The leadership is coming under fire. The chairman and Speaker of the House of Representatives, Mr Harmoko, has been told he should resign at an extraordinary party congress called for the middle of next month. Under Mr Soeharto's patronage, Golkar developed a stranglehold on the electoral system, and the United Development Party and Indonesian Democratic Party were not even allowed to campaign in rural areas.

However, now that Indonesia's millions of public servants are no longer obliged to support Golkar, and corruption, collusion and nepotism are slowly being eliminated, the party's days of power are numbered. Dr Habibie has not set a date for a new general election, but polls are not expected before May, since the Government will take that time to introduce new political and electoral legislation.

The chairman of the committee drafting the legislation, Mr Ryaas Rasyid, said the electoral system would probably combine single-seat constituencies with proportional representation.
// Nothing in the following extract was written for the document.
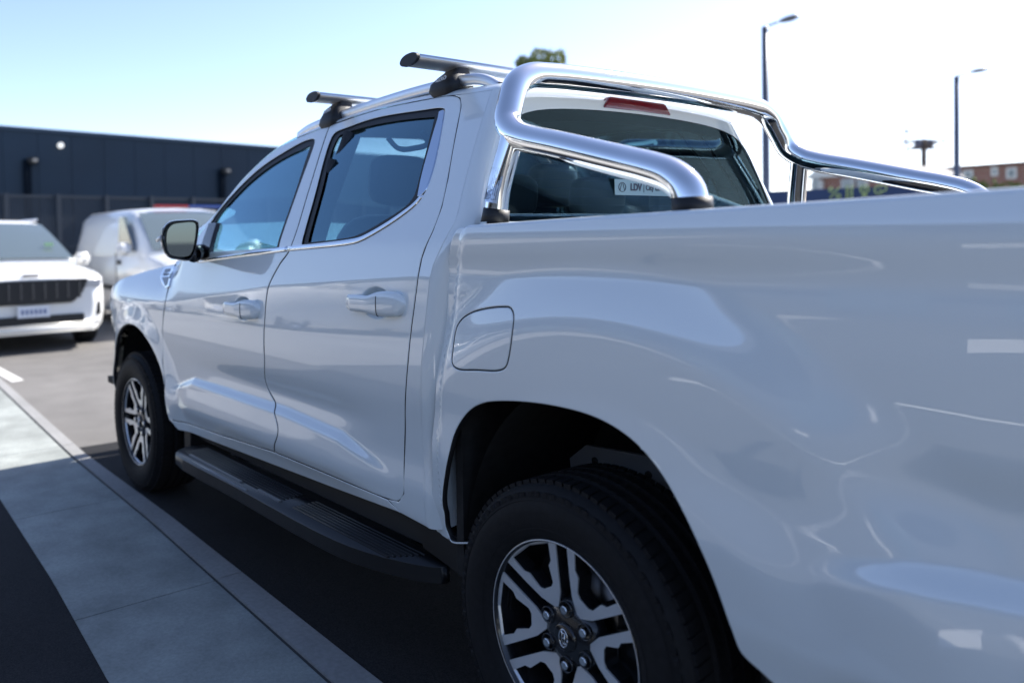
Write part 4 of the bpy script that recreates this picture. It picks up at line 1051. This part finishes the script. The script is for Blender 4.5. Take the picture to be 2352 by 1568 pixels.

The aim would be to ensure minorities were represented without repeating the chaos of the 1955 election, when 169 parties contested 257 seats.

The outstanding question is the future role of the armed forces, which are allocated 75 of the 500 seats in Parliament, and are still the most powerful socio-political force in the country, supplying most of the 27 provincial governors. Dr Habibie has insisted he will not alter the military's "dual function", and Mr Rasyid admits his committee has not yet found a solution to the problem.

[Contrary to this report, the PRD has not been unbanned. The requirement that all parties adhere to Pancasila (which was one of the accusations made against the PRD during the trials) and must reject communism is likely to be used as a pretext to maintain the PRD as a banned organisation - James Balowski.]